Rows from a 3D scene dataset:
********************
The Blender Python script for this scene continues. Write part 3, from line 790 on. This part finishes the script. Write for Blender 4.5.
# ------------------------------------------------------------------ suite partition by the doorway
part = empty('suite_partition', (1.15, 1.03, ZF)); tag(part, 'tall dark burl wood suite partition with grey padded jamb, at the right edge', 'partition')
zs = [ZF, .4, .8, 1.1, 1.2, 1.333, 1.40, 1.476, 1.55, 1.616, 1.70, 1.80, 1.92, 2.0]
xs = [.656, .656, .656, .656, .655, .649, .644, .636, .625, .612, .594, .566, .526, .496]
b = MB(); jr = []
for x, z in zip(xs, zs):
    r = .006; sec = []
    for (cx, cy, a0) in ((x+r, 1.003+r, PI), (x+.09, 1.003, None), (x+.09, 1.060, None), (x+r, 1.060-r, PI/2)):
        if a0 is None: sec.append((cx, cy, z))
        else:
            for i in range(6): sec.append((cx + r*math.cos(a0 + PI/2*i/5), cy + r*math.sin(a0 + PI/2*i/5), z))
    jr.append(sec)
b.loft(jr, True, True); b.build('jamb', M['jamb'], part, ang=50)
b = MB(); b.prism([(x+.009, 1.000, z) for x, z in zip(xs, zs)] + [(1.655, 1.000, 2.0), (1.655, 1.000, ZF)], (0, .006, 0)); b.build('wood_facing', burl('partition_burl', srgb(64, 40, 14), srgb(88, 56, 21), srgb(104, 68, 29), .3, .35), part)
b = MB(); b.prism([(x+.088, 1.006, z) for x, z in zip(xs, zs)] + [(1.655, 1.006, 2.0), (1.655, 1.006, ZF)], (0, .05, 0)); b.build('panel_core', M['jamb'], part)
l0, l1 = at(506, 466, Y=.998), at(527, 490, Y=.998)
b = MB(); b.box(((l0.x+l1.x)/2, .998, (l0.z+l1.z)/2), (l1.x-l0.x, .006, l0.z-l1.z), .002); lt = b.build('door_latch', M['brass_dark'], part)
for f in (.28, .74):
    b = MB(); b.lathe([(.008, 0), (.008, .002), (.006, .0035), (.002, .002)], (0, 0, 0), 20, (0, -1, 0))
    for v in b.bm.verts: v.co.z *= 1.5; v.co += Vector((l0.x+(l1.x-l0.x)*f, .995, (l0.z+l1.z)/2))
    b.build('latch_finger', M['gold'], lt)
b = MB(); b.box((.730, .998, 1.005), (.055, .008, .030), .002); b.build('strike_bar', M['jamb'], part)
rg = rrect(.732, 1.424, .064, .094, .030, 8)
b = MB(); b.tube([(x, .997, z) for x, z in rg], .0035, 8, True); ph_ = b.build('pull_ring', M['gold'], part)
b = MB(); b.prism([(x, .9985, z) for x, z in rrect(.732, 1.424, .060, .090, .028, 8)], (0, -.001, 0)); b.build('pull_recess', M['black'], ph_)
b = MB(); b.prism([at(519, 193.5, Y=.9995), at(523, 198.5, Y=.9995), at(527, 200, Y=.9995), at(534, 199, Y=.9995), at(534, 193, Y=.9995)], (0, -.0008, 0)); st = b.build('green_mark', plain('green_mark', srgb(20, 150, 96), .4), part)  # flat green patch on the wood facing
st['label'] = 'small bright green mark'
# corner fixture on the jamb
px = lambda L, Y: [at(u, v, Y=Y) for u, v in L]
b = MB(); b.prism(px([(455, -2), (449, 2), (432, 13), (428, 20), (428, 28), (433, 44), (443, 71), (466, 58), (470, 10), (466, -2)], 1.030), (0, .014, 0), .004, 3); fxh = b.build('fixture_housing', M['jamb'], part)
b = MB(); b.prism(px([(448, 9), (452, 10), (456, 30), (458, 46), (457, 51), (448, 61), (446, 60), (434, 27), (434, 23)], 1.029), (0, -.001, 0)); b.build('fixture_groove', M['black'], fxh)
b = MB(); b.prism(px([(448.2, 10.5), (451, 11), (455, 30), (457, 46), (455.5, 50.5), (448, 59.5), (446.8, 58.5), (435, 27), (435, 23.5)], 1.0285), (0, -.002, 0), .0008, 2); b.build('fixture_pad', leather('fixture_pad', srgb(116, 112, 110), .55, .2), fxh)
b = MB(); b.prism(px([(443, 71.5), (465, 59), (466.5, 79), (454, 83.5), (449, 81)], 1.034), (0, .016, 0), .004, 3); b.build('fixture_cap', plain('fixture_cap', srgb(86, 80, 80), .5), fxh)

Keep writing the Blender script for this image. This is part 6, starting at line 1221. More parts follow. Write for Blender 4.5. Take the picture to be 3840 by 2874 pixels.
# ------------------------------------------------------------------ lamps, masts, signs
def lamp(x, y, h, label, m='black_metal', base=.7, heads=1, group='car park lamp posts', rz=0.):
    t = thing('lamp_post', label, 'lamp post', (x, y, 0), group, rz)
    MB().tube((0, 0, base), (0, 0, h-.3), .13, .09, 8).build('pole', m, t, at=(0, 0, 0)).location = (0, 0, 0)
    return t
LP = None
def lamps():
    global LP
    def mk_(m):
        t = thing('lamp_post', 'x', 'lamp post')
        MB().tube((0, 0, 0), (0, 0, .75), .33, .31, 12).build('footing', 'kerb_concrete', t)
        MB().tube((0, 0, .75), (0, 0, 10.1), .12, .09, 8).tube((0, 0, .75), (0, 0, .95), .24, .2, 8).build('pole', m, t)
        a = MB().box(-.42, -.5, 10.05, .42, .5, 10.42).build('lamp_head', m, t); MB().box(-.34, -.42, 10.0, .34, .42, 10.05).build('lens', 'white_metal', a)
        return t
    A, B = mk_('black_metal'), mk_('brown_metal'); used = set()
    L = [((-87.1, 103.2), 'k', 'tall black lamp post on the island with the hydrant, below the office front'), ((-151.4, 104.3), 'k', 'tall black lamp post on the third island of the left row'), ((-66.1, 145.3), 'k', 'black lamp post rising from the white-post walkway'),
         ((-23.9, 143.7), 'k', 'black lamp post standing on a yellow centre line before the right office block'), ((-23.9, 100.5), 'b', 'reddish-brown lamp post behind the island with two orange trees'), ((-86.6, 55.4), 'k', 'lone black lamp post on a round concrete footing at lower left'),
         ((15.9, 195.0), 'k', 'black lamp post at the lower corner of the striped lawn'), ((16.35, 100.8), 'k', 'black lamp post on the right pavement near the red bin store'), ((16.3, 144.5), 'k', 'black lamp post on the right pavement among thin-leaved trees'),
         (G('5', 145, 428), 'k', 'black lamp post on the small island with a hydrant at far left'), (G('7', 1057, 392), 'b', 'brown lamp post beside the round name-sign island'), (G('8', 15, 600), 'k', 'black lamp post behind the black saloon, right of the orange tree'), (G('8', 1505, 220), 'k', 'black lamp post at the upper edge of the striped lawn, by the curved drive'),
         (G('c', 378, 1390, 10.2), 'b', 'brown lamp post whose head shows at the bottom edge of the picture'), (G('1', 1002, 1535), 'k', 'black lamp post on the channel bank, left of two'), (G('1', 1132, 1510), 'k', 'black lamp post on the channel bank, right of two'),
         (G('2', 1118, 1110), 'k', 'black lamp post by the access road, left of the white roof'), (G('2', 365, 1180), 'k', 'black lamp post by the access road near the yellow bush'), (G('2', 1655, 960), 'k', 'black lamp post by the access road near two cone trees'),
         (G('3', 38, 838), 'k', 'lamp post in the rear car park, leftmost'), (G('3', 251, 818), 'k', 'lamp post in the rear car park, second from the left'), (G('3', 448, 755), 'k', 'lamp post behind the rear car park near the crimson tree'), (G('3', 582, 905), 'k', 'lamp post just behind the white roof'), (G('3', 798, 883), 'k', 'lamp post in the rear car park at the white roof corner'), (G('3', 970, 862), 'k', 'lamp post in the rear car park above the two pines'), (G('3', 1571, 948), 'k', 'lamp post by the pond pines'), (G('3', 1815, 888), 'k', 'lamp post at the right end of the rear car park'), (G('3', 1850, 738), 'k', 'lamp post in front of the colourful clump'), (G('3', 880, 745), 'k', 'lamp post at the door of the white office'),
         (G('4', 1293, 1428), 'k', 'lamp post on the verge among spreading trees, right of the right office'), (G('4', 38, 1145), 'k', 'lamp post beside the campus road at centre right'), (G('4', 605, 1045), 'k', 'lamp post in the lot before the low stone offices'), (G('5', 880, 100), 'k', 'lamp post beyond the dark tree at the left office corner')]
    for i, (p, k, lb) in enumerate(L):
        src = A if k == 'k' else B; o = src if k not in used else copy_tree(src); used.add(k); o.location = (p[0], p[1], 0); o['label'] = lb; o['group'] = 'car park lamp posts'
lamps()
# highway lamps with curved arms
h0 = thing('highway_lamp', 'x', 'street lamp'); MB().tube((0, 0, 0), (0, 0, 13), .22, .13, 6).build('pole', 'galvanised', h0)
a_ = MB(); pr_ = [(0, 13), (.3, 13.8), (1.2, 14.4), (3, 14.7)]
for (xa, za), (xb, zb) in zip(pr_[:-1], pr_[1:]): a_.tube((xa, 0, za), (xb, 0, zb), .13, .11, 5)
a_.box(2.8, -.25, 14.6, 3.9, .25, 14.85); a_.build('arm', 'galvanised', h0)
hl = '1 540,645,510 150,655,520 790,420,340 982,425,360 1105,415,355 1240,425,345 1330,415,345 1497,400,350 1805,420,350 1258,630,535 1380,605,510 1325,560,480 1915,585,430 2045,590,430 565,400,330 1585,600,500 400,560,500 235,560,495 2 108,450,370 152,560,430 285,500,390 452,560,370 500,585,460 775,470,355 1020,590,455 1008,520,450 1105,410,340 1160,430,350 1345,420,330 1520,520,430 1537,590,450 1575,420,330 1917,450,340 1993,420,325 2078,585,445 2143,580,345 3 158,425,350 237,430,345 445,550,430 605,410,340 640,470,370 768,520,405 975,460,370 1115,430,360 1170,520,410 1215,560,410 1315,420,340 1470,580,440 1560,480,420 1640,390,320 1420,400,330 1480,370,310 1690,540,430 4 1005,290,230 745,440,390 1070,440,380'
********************
Of the lines above, how many include the word "script"? Reply with the number alone.

2